Quantitative spectrophotometry using integrating cavities.

Absorption spectrophotometry, a standard tool for quantitative analysis, suffers from two major drawbacks: lack of sensitivity and vulnerability to scattering. It has been pointed out earlier that the solution to these problems lies in using a reflecting cavity as a sample holder. Due to multiple reflections at the cavity wall, the effective pathlength becomes considerably larger than the diameter of the cavity, and scattering losses are eliminated because scattered light is prevented from escaping the detector. Though much effort has been spent in analysing and improving the performance of such a device, often called an integrating cavity absorption meter (ICAM), a simple strategy for deducing the absorbance of the sample is still lacking.
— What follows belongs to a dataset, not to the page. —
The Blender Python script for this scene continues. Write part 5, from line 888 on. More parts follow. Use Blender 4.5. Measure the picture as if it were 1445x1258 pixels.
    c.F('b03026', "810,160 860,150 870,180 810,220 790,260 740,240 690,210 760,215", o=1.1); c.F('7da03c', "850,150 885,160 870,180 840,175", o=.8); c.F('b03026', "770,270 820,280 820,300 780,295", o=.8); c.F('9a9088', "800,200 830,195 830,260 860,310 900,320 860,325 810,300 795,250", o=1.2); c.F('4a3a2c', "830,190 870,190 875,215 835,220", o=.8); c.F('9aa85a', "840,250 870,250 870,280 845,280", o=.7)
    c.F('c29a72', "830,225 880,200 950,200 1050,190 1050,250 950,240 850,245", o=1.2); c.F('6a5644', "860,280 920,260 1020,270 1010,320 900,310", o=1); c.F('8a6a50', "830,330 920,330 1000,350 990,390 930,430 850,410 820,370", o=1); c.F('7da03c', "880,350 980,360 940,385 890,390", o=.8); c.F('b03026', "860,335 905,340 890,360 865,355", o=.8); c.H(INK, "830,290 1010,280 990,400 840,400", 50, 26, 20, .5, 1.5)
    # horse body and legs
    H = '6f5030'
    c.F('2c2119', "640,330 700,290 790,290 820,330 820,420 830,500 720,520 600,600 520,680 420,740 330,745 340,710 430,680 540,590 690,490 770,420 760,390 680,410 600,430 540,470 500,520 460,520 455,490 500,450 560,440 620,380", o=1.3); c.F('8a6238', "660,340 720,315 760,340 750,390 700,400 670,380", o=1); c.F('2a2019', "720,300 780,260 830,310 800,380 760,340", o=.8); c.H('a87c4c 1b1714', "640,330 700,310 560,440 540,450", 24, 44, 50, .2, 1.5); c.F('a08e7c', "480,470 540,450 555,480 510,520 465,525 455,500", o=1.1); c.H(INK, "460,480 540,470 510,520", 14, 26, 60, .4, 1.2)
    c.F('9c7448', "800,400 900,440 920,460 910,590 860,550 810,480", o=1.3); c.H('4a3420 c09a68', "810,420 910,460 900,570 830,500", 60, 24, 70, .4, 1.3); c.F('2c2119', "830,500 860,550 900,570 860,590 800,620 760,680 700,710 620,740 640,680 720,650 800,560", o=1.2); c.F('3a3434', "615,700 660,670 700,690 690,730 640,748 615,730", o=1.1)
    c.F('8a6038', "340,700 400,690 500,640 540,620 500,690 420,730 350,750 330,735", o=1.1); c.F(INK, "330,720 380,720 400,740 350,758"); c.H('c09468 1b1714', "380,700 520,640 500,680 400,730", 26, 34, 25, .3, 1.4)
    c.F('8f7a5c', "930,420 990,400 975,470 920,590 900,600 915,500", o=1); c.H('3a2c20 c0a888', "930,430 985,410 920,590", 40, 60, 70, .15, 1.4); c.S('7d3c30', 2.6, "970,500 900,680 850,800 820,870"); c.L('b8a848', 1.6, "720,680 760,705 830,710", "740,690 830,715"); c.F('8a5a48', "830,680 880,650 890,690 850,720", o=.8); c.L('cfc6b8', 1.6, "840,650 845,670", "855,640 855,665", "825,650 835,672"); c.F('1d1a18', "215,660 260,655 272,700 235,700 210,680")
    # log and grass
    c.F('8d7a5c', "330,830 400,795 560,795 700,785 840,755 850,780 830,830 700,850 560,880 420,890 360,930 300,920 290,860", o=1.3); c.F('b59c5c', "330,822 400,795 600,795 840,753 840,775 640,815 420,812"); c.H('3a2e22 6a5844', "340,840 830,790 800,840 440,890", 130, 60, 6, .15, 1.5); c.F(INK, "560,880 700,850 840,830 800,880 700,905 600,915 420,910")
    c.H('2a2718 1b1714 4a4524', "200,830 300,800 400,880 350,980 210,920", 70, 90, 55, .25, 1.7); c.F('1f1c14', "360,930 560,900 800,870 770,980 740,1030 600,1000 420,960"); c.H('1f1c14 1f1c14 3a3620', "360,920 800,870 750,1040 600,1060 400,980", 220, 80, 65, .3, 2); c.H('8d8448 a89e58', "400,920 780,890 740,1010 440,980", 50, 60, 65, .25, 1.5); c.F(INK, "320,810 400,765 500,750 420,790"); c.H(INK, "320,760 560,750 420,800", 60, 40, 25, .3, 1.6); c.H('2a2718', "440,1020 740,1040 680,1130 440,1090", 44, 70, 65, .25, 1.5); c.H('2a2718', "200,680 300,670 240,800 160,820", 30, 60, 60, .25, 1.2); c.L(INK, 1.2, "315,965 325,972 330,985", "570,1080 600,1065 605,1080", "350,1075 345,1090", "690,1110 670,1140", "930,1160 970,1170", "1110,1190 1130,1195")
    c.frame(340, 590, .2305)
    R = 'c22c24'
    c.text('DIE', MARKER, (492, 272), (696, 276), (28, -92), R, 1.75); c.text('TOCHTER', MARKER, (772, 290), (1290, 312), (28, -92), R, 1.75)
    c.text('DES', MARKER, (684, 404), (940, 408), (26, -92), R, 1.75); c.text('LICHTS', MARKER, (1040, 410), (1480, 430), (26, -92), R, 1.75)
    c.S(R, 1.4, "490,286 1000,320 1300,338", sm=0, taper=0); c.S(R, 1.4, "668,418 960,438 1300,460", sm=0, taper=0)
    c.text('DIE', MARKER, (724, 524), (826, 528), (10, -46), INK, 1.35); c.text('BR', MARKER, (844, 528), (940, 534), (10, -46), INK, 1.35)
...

It is shown here that the absorbance A' measured by using an ICAM exhibits a sublinear increase with the solute concentration C. The physical reason for this departure from linearity is explained, and a straightforward procedure for converting A' to the true absorbance A (proportional to C) is established. The reliability of the procedure is demonstrated by comparing the ICAM absorption spectrum of dilute dye solutions with the spectra of more concentrated solutions recorded in a conventional spectrophotometer. The ability of the device to cope with scattering was tested by filling the ICAM with a suspension of chloroplasts, and the spectrum was found, as expected, to be free from scattering artefacts.